Aim:
Where a line of the listing below includes the word "script", reproduce that line.

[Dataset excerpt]
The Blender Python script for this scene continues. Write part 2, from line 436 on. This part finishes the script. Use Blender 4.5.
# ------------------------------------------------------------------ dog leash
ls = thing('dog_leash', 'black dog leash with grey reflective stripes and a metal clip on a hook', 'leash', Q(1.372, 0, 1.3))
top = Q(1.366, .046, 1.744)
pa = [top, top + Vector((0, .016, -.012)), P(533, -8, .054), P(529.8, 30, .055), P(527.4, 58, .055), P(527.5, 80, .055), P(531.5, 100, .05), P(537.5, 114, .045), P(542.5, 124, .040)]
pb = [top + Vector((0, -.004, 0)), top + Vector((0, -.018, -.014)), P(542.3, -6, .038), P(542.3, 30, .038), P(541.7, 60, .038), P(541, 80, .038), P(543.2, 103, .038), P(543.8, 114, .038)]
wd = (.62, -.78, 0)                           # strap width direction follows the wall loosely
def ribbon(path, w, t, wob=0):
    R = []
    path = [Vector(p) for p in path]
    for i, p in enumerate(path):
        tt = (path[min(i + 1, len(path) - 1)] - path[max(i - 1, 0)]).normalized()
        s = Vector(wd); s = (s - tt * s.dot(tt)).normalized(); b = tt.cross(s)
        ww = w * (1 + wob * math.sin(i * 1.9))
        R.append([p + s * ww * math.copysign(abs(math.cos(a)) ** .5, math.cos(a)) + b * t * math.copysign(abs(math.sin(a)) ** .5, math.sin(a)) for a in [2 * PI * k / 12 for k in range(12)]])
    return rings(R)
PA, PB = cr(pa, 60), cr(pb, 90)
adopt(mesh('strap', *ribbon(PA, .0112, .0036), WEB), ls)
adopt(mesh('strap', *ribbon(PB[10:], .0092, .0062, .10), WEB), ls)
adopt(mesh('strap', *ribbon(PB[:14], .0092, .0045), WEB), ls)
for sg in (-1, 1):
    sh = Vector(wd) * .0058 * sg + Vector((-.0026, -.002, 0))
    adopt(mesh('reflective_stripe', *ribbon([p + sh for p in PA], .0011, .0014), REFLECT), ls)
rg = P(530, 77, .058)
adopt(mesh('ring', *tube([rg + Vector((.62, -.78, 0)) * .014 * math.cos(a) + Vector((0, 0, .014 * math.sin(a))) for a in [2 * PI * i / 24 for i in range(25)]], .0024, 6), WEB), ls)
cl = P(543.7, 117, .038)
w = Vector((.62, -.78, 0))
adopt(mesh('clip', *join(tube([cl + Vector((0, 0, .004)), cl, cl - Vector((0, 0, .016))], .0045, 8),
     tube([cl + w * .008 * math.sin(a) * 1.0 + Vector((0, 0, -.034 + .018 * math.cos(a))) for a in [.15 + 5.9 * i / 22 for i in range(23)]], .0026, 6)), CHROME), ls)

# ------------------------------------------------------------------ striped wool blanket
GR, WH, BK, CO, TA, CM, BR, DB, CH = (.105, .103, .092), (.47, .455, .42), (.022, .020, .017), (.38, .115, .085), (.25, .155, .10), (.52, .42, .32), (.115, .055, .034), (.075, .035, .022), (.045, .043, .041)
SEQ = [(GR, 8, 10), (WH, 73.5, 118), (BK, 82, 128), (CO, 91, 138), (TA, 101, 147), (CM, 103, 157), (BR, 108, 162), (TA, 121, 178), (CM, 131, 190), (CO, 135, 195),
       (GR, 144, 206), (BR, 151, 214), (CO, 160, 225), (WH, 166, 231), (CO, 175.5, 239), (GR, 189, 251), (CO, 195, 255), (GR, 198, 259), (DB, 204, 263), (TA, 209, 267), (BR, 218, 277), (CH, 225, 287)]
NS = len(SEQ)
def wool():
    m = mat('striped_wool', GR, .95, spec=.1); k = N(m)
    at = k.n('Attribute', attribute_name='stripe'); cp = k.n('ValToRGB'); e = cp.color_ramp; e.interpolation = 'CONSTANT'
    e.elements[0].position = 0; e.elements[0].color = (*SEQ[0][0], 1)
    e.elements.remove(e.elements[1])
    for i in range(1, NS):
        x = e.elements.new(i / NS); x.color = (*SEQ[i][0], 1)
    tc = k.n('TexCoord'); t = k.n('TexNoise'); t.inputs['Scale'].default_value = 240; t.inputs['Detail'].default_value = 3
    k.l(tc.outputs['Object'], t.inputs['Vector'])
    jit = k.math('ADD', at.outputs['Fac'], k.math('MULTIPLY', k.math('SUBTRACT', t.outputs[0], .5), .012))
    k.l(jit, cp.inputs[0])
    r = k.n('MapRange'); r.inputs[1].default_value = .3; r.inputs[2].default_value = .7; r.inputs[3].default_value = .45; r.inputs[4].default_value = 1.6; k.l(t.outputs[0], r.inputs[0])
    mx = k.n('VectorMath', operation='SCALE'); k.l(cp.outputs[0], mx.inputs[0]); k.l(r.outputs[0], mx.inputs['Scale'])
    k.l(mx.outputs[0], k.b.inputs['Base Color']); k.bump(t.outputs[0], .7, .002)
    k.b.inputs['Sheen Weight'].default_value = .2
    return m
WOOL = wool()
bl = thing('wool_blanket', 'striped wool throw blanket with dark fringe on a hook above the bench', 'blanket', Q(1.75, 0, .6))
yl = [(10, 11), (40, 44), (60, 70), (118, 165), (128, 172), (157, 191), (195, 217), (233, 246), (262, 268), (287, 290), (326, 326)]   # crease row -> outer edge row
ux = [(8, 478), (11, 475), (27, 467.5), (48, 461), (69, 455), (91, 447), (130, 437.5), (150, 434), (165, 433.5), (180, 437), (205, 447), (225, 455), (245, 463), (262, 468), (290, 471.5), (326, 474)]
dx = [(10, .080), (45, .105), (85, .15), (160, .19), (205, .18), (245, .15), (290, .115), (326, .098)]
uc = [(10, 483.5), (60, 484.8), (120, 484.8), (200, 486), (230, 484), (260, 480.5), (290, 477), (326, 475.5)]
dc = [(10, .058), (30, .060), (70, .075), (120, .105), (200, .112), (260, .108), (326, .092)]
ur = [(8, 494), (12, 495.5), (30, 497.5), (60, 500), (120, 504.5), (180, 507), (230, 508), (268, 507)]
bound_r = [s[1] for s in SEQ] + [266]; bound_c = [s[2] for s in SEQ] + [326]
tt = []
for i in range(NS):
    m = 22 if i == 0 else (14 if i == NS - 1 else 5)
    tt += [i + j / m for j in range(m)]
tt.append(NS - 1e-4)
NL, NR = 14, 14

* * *

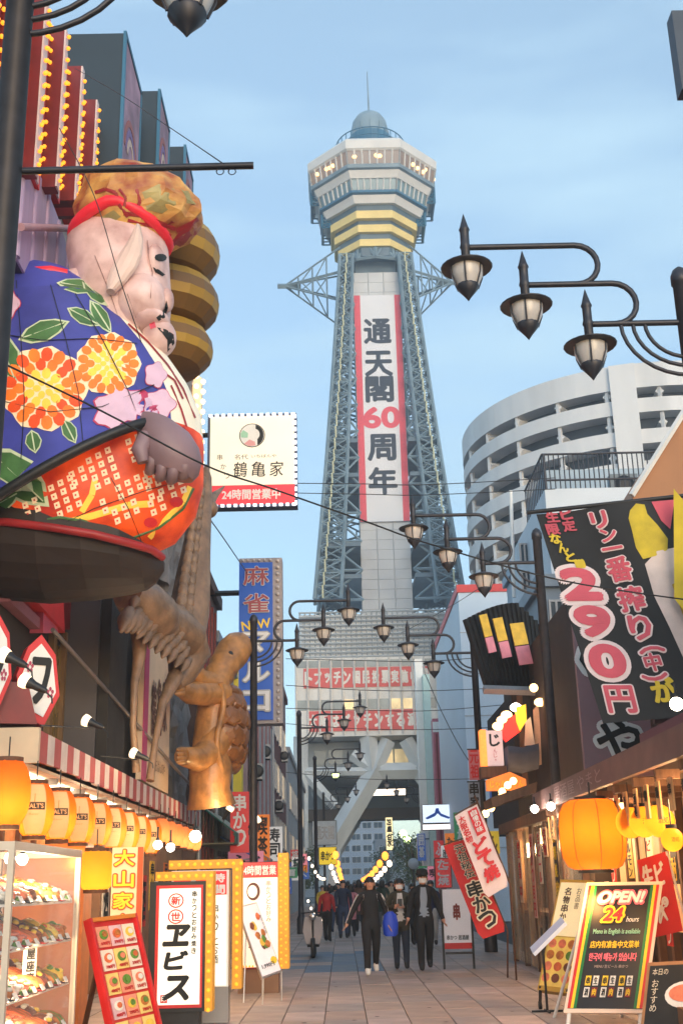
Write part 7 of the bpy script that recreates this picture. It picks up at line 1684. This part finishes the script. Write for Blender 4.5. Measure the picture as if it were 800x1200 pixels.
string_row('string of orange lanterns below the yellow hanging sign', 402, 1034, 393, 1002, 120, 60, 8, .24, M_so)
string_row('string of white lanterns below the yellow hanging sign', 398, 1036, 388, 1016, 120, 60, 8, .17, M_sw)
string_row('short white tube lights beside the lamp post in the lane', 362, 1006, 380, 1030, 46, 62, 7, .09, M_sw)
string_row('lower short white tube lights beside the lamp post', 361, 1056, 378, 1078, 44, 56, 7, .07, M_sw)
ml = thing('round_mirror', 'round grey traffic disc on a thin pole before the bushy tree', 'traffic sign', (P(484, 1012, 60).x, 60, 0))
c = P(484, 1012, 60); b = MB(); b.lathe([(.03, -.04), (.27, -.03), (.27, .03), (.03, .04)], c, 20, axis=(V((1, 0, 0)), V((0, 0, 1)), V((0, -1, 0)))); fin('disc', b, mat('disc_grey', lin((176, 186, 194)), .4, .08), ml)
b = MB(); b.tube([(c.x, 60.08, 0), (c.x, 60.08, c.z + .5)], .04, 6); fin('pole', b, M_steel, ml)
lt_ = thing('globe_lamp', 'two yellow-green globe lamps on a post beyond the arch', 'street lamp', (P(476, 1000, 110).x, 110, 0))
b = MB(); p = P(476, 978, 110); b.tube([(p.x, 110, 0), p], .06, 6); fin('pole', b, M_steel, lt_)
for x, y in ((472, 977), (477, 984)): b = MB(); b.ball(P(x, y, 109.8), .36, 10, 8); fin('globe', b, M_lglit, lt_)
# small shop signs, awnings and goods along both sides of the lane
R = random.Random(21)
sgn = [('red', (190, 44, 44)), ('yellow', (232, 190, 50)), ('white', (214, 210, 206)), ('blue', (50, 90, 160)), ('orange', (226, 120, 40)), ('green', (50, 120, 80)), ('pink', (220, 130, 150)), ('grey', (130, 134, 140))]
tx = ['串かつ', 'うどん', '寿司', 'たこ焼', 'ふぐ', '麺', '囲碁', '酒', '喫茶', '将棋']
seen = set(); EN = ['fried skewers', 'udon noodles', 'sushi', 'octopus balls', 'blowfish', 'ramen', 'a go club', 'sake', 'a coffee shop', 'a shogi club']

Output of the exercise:
The Blender Python script for this scene continues. Write part 2, from line 436 on. This part finishes the script. Use Blender 4.5.
Write part 7 of the bpy script that recreates this picture. It picks up at line 1684. This part finishes the script. Write for Blender 4.5. Measure the picture as if it were 800x1200 pixels.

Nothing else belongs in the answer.